Is it because Banksy is now being acquired by celebrities that it is worthy of protection? I think I appreciate the sentiment of the “BANKSY WOZ ERE” mob more than the work of Banksy itself, which in my view is now more brand than a symbol of subversion, with nothing new actually being said it is just a series of quirky trendy images that have been commodified and collected.

The discovery of Banksy’s identity earlier this year is discussed by Will Self who in July posted on his blog “There’s been no confirmation yet but it looks as if the reclusive graffiti artist Banksy may have had his real identity revealed as 34-year-old ex-public schoolboy Robin Gunningham“.

Self also points out that… “The archetypal graffiti artist isn’t Banksy but the obsessive-compulsive Enzo, who has marked an estimated 250,000 train windows with his simplistic tag.”

I love the graffiti around Melbourne, I think it is beautiful and surprising. I am mesmerised by it when I see it from a train window or walking past a damp lane way. Its dynamic and alive with figures and text continually pasted and painted over themselves. It is tagged and muddied and scrubbed off and repainted and it mounds up and grows creating a palimpsest of voices and sentiment and activity. It is dynamic and ephemeral.

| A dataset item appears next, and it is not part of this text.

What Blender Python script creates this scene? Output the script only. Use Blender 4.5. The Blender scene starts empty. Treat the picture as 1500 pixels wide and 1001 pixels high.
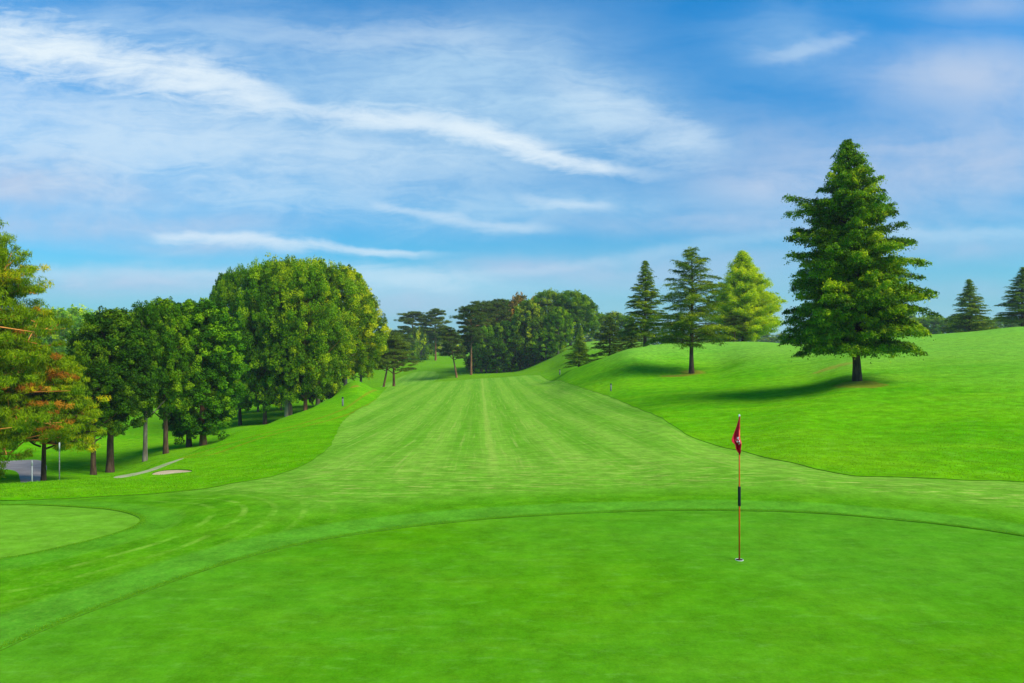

Preserving a particular piece because its trendy or potentially worth money contradicts the nature of graffiti and in my view deflates its power.

There is wisdom in those words “BANKSY WOZ ERE” in that as his work moves from the realm of subversive street art into commodity, it has itself become something to be subverted. Banksy, as a symbol of street art, has truly left - he is in fact no longer here.